Transformation is the key and obedience is the key to transformation. And when transformation happens, multiplication always follows.
CP: Is there anything else you want to add?
Trousdale: You know, I was asking myself the other day what was the purpose of this book. For me, it is extraordinary good news. It's news that Muslims are coming to faith, that lost people are coming to faith, that they aren't an unreachable bloc of humanity, marching in lock-step with the Quran. They are people just like us and they are hungry and thirsty to know God. So the fact that it is happening is extraordinary good news.
You know we lost the sense of the Gospel in the New Testament, which means good news.

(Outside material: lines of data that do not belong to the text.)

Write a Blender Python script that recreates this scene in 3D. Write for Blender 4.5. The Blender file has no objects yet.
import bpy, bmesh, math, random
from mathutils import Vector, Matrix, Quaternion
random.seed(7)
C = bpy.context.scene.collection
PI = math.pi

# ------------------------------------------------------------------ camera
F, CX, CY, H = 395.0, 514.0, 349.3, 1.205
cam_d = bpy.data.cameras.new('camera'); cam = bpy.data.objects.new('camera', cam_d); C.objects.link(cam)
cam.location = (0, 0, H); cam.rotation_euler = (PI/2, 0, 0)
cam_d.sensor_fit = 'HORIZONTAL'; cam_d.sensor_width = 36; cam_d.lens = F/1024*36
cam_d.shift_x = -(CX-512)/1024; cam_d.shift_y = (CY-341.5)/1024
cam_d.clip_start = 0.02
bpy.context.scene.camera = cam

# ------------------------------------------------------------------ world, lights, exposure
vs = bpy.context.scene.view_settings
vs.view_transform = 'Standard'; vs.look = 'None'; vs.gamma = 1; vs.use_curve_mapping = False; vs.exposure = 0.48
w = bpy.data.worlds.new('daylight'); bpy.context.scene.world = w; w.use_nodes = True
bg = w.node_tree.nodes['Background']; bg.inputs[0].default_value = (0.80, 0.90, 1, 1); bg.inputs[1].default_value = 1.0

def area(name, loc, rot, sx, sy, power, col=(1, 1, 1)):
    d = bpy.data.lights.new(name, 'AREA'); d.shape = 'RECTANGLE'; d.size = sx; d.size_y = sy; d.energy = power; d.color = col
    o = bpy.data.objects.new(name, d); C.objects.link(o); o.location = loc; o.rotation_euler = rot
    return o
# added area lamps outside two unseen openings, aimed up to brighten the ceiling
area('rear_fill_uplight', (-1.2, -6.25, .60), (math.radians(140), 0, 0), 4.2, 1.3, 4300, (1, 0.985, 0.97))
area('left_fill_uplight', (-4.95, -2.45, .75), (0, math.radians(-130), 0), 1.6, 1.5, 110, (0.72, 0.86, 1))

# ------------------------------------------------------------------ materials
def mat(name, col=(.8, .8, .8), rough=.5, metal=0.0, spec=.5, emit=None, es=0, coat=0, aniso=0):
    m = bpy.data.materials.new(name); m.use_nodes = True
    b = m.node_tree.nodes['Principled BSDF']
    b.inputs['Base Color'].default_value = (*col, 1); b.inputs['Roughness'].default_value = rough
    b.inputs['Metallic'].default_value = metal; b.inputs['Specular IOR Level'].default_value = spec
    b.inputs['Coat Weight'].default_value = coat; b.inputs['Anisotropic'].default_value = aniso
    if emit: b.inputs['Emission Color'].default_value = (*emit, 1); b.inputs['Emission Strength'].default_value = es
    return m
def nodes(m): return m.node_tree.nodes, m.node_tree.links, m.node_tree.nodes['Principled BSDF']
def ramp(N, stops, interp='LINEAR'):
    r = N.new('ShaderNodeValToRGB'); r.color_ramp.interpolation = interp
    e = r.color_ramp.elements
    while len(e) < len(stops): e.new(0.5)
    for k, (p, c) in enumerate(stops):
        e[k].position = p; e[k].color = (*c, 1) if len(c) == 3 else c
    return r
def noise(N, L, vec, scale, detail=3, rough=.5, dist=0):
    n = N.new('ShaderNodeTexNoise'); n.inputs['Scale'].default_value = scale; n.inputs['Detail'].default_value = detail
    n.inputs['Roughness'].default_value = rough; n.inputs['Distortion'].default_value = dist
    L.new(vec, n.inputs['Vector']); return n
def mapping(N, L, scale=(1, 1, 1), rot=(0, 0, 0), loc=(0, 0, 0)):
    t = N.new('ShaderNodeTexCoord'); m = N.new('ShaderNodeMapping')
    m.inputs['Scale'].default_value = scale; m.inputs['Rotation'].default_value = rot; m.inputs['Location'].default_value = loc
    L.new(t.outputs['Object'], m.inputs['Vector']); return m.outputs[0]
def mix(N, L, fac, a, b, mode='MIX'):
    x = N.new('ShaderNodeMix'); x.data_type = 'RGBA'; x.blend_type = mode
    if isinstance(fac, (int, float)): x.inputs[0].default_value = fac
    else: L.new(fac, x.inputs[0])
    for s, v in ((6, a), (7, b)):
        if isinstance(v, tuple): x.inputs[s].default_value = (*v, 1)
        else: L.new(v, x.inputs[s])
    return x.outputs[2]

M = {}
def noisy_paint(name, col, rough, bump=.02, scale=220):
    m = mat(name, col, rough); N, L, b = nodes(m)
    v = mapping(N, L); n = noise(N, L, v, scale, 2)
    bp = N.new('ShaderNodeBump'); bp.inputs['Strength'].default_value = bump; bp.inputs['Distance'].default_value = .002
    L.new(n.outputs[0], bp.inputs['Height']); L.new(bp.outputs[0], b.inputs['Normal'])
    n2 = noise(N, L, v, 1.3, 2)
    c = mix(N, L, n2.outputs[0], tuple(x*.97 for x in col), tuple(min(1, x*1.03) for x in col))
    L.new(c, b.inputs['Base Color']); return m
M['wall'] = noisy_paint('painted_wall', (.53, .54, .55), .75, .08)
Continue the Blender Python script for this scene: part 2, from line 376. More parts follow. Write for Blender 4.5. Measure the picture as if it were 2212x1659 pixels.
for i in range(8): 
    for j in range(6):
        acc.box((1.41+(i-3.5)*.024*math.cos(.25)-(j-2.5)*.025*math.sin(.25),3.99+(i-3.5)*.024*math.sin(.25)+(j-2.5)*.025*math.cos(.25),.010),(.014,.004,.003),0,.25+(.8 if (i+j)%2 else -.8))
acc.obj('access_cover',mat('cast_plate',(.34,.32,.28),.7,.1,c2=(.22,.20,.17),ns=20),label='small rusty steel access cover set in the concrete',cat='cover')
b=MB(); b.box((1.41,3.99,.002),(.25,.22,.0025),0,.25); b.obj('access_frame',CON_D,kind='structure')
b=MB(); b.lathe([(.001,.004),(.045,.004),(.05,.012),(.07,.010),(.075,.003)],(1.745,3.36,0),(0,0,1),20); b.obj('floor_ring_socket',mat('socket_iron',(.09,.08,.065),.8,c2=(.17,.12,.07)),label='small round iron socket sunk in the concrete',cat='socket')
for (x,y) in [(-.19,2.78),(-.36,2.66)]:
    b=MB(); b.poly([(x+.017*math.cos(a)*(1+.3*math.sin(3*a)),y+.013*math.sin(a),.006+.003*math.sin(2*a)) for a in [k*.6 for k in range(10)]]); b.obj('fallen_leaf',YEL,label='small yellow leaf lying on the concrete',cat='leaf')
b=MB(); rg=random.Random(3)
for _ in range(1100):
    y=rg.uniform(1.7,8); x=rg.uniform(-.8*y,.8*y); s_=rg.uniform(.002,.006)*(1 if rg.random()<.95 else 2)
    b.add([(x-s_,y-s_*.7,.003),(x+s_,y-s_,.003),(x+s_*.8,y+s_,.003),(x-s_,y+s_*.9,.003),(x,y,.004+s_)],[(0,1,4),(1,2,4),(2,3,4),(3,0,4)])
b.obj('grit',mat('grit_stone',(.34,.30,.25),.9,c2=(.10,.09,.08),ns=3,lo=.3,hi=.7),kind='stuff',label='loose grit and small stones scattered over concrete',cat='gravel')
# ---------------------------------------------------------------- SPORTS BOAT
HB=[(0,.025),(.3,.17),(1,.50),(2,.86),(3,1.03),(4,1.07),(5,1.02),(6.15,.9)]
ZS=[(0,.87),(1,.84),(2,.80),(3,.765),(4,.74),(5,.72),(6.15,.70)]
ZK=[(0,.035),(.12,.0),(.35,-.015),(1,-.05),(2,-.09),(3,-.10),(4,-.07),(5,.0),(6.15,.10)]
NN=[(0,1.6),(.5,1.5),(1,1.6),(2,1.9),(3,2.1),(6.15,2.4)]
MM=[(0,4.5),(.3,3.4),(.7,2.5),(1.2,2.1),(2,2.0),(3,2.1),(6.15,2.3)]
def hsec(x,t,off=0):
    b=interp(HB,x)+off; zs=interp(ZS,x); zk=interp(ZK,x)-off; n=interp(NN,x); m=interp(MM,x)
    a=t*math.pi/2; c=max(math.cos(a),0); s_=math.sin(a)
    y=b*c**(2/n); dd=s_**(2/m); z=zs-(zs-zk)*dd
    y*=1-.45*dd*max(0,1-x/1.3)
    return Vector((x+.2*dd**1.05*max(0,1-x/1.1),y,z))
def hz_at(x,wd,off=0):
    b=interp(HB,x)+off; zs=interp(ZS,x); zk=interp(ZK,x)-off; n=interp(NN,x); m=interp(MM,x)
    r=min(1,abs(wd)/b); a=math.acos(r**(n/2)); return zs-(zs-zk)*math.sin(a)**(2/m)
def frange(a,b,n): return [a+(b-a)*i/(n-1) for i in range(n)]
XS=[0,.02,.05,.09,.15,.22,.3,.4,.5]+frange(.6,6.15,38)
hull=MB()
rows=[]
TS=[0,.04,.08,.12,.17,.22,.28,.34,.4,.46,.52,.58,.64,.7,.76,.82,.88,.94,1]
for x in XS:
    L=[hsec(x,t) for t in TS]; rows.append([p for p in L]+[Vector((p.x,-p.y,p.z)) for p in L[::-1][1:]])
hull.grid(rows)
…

You are a newspaper, I think this is extraordinary good news.
The second thing to that it's good news how it is happening. Simple, ordinary people are facilitating and even sheikh and imams are becoming part of it – the most unexpected people. It is simply discovering and obeying God and letting Him change their lives. That transformation is extraordinary good news.
This is just good news that God is in the same business as he was in the book of Acts. The verse that gets me so excited is in Acts 6:7. As I read that I say that is precisely what God is doing again, the word of God is going forward. Disciples are multiplying greatly and even priest, imams and sheikhs are becoming obedient to the faith. So I no longer doubt that we can finish the task in this generation. God is giving the tool to the church and hidden in plain sight. Matthew 10 and Luke 10 have been there for 2,000 years saying don't go door to door, but find people of peace and engage families. How did we miss that for 2,000 years?